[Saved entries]
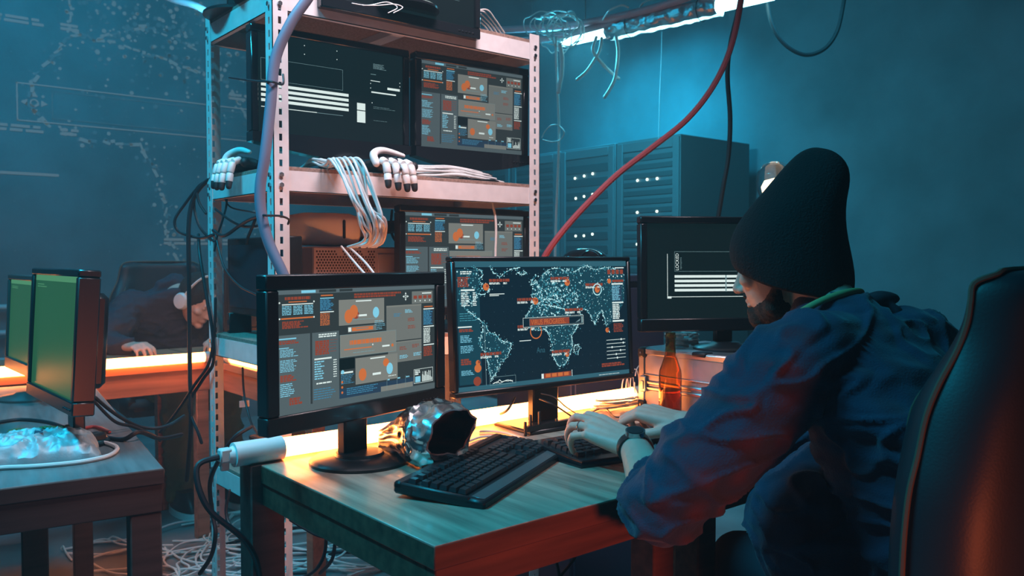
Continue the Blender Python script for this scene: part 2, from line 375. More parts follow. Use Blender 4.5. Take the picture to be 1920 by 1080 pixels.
def ui_locked2(s):
    s.r(0, 0, 1, 1, 'blk', 0)
    for i in range(4): s.r(.02, .50+i*.052, .60, .53+i*.052, 'wht', 2)
    s.r(.02, .735, .38, .742, 'wht', 2); s.r(.38, .738, .56, .742, 'dim', 2); s.box(.02, .25, .56, .47, 'dim', .0015, 2)
    s.r(.66, .58, .72, .655, 'wht', 2); s.r(.66, .665, .72, .79, 'wht', 2)
    s.rows(.78, .13, .88, .19, 6, 'dim', 2, .4); s.box(.755, .235, .985, .43, 'blk', .001, 2)
    s.r(.76, .245, .80, .25, 'dim', 2); s.r(.76, .315, .83, .322, 'wht', 2); s.r(.885, .37, .98, .395, 'wht', 3); s.r(.765, .435, .95, .45, 'wht', 3)
    for u, t in ((.76, .35), (.76, .4), (.98, .3), (.98, .34), (.3, .06), (.52, .06), (.3, .15), (.52, .15), (.77, .56)): s.disc(u, t, .003, 'wht', 4)
    s.rows(.78, .6, .95, .63, 2, 'dim', 2, .2); s.rows(.78, .75, .9, .76, 1, 'dim', 2, .3)
def mp(x, y): u = (x-95)/875; b = 790-(x-100)*.114; return (u, (y-84)/(b-84))
COAST = dict(
    namer=[(180, 118), (215, 130), (222, 158), (205, 185), (225, 215), (255, 235), (228, 262), (192, 262), (182, 288), (165, 312), (150, 292), (130, 320), (150, 352), (172, 372), (192, 392), (215, 412)],
    green=[(258, 108), (265, 140), (300, 168), (312, 160), (330, 140), (360, 126), (402, 118)], ice=[(388, 146), (410, 138), (432, 146), (412, 158), (388, 146)],
    samer=[(215, 412), (232, 432), (240, 470), (272, 480), (300, 515), (346, 530), (335, 570), (316, 610), (290, 640), (280, 670), (262, 700), (246, 722), (240, 690), (234, 640), (222, 580), (203, 540), (200, 500), (215, 460), (215, 412)],
    scand=[(505, 188), (512, 156), (540, 132), (565, 123), (600, 122), (640, 150)], weur=[(448, 215), (475, 190), (490, 222), (500, 250), (470, 262), (455, 262), (455, 312), (480, 316), (500, 300), (530, 284), (560, 292), (585, 305)],
    uk=[(450, 185), (468, 180), (472, 205), (452, 212), (450, 185)],
    africa=[(455, 316), (438, 352), (420, 386), (415, 420), (430, 442), (470, 460), (520, 455), (535, 490), (545, 530), (550, 590), (568, 640), (582, 656), (610, 650), (640, 592), (655, 540), (650, 492), (692, 430), (668, 430), (640, 390), (620, 345), (560, 330), (500, 316), (455, 316)],
    mada=[(664, 545), (684, 535), (690, 560), (675, 594), (664, 575), (664, 545)],
    arab=[(640, 390), (668, 425), (705, 385), (700, 345), (735, 345), (760, 380), (783, 428), (800, 372), (825, 352), (835, 395), (848, 440), (862, 470)],
    casp=[(672, 250), (690, 270), (684, 300), (676, 280), (672, 250)], asian=[(640, 150), (680, 142), (712, 120), (750, 110), (772, 126), (800, 130), (850, 120), (880, 118), (905, 128)])
LAND = [[(455, 225), (515, 150), (600, 120), (760, 110), (920, 118), (960, 160), (955, 300), (900, 400), (850, 440), (825, 352), (783, 428), (735, 345), (690, 345), (640, 385), (585, 305), (480, 312)], COAST['africa'], COAST['samer'],
        [(100, 115), (215, 120), (222, 158), (205, 185), (240, 232), (190, 262), (150, 292), (110, 320)]]
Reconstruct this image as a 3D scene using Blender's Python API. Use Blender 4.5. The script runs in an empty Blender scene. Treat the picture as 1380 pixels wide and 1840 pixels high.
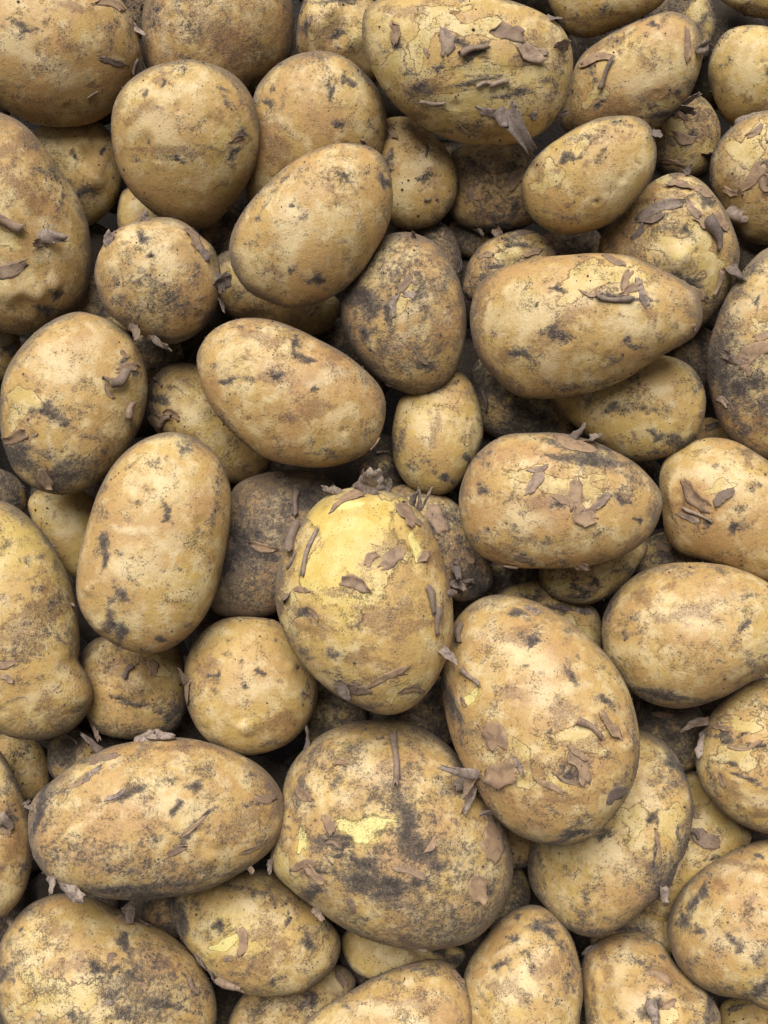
import bpy, math
import numpy as np
from mathutils import Vector

S = bpy.context.scene
# ---------------------------------------------------------------- camera, sky, sun, exposure
U = 0.00025                    # metres per photo pixel on the level of the upper potatoes
CAMH = 0.55
CX, CY = 690.0, 920.0
cd = bpy.data.cameras.new('camera'); cam = bpy.data.objects.new('camera', cd)
S.collection.objects.link(cam); S.camera = cam
cam.location = (0, 0, CAMH); cam.rotation_euler = (0, 0, 0)
cd.sensor_fit = 'VERTICAL'; cd.sensor_height = 24.0
cd.lens = 24.0 * CAMH / (1840 * U)
cd.clip_start = 0.01; cd.clip_end = 100

SUN_EL, SUN_AZ = 54.0, -12.0   # degrees; azimuth clockwise from the top of the picture
w = bpy.data.worlds.new('World'); S.world = w; w.use_nodes = True
nt = w.node_tree; nt.nodes.clear()
sky = nt.nodes.new('ShaderNodeTexSky'); sky.sky_type = 'NISHITA'; sky.sun_disc = False
sky.sun_elevation = math.radians(SUN_EL); sky.sun_rotation = math.radians(SUN_AZ)
sky.air_density = 1.0; sky.dust_density = 4.0
hs = nt.nodes.new('ShaderNodeHueSaturation'); hs.inputs['Saturation'].default_value = .22
bg = nt.nodes.new('ShaderNodeBackground'); bg.inputs['Strength'].default_value = 0.05
wo = nt.nodes.new('ShaderNodeOutputWorld')
nt.links.new(sky.outputs[0], hs.inputs['Color']); nt.links.new(hs.outputs[0], bg.inputs['Color'])
nt.links.new(bg.outputs[0], wo.inputs['Surface'])

sd = bpy.data.lights.new('sun', 'SUN'); sun = bpy.data.objects.new('sun', sd); S.collection.objects.link(sun)
sd.energy = 4.6; sd.angle = math.radians(48); sd.color = (1.0, .97, .92)
el, az = math.radians(SUN_EL), math.radians(SUN_AZ)
sdir = Vector((math.cos(el) * math.sin(az), math.cos(el) * math.cos(az), math.sin(el)))
sun.rotation_euler = sdir.to_track_quat('Z', 'Y').to_euler()

S.view_settings.view_transform = 'Standard'; S.view_settings.look = 'None'
S.view_settings.exposure = 0.14; S.view_settings.gamma = 1.0
S.cycles.max_bounces = 6; S.cycles.diffuse_bounces = 3

def outline(pts, n=256, smooth=2):
    """Closed outline -> centre and radius as a function of the angle (smooth periodic)."""
    pts = np.asarray(pts, float)
    # area centroid
    x, y = pts[:, 0], pts[:, 1]
    x1, y1 = np.roll(x, -1), np.roll(y, -1)
    cr = x * y1 - x1 * y
    A = cr.sum() / 2
    c = np.array([((x + x1) * cr).sum() / (6 * A), ((y + y1) * cr).sum() / (6 * A)])
    q = pts - c
    # Catmull-Rom through the points
    a0, a1, a2, a3 = np.roll(q, 1, 0), q, np.roll(q, -1, 0), np.roll(q, -2, 0)
    t = np.linspace(0, 1, 16, endpoint=False)[None, :, None]
    cu = .5 * (2 * a1[:, None] + (a2 - a0)[:, None] * t + (2 * a0 - 5 * a1 + 4 * a2 - a3)[:, None] * t ** 2
               + (3 * a1 - a0 - 3 * a2 + a3)[:, None] * t ** 3)
    cu = cu.reshape(-1, 2)
    ang = np.arctan2(cu[:, 1], cu[:, 0]) % (2 * np.pi)
    rad = np.hypot(cu[:, 0], cu[:, 1])
    o = np.argsort(ang); ang, rad = ang[o], rad[o]
    th = np.arange(n) * 2 * np.pi / n
    r = np.interp(th, np.concatenate([ang - 2 * np.pi, ang, ang + 2 * np.pi]), np.tile(rad, 3))
    for _ in range(smooth * 3):
        r = (np.roll(r, 1) + 2 * r + np.roll(r, -1)) / 4
    return c, th, r

def minrad(th, r):
    w = [max(r * np.cos(th - a)) + max(-r * np.cos(th - a)) for a in np.linspace(0, np.pi, 36, endpoint=False)]
    return min(w) / 2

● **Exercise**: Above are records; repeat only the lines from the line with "Reconstruct this image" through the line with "cd.clip_start = 0.01; cd.clip_end = 100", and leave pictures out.

● **Response for this exercise**:
Reconstruct this image as a 3D scene using Blender's Python API. Use Blender 4.5. The script runs in an empty Blender scene. Treat the picture as 1380 pixels wide and 1840 pixels high.
import bpy, math
import numpy as np
from mathutils import Vector

S = bpy.context.scene
# ---------------------------------------------------------------- camera, sky, sun, exposure
U = 0.00025                    # metres per photo pixel on the level of the upper potatoes
CAMH = 0.55
CX, CY = 690.0, 920.0
cd = bpy.data.cameras.new('camera'); cam = bpy.data.objects.new('camera', cd)
S.collection.objects.link(cam); S.camera = cam
cam.location = (0, 0, CAMH); cam.rotation_euler = (0, 0, 0)
cd.sensor_fit = 'VERTICAL'; cd.sensor_height = 24.0
cd.lens = 24.0 * CAMH / (1840 * U)
cd.clip_start = 0.01; cd.clip_end = 100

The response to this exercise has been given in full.